Release date: Jan. 12, 2006
Contact: Beverly Cox Clark at 404-712-8780 or beverly.clark@emory.edu

Alito's Judgment Could Be Clouded by Emotional Bias, Says Emory Psychologist


President George W. Bush and Judge Samuel A. Alito address the media in the Rose Garden Monday, Jan. 9, 2006, before Judge Alito's confirmation hearings began later that day. White House photo by Kimberlee Hewitt
Supreme Court nominee Samuel Alito has testified during his Senate confirmation hearing that "good judges are always open to the possibility of changing their minds," but Emory psychologist Drew Westen says that may not be the case. "People are strongly influenced by emotional biases in their decision making," says Westen, who has done research to test whether or not people make decisions based on emotional bias or fact, and found that emotions win by a landslide.

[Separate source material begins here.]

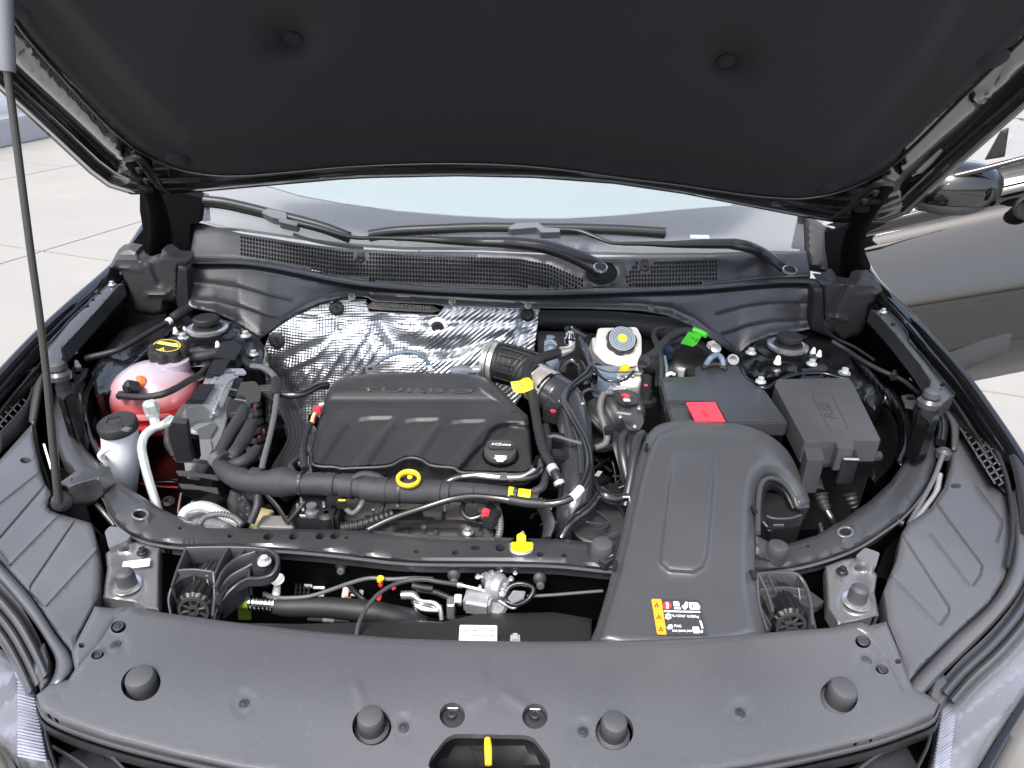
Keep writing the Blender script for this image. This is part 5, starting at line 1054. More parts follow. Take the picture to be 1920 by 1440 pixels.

"When people are making high-stakes political judgments, whether they are voters or Supreme Court justices, they often come up with the justification to back up their emotion-driven desires about how things should be, rather than decide based on carefully examining the data. Their self-reports of how they came to their conclusions are completely untrustworthy – not necessarily because they intend to lie, but because emotions tend to recruit thoughts to fit them in circumstances," Westen says.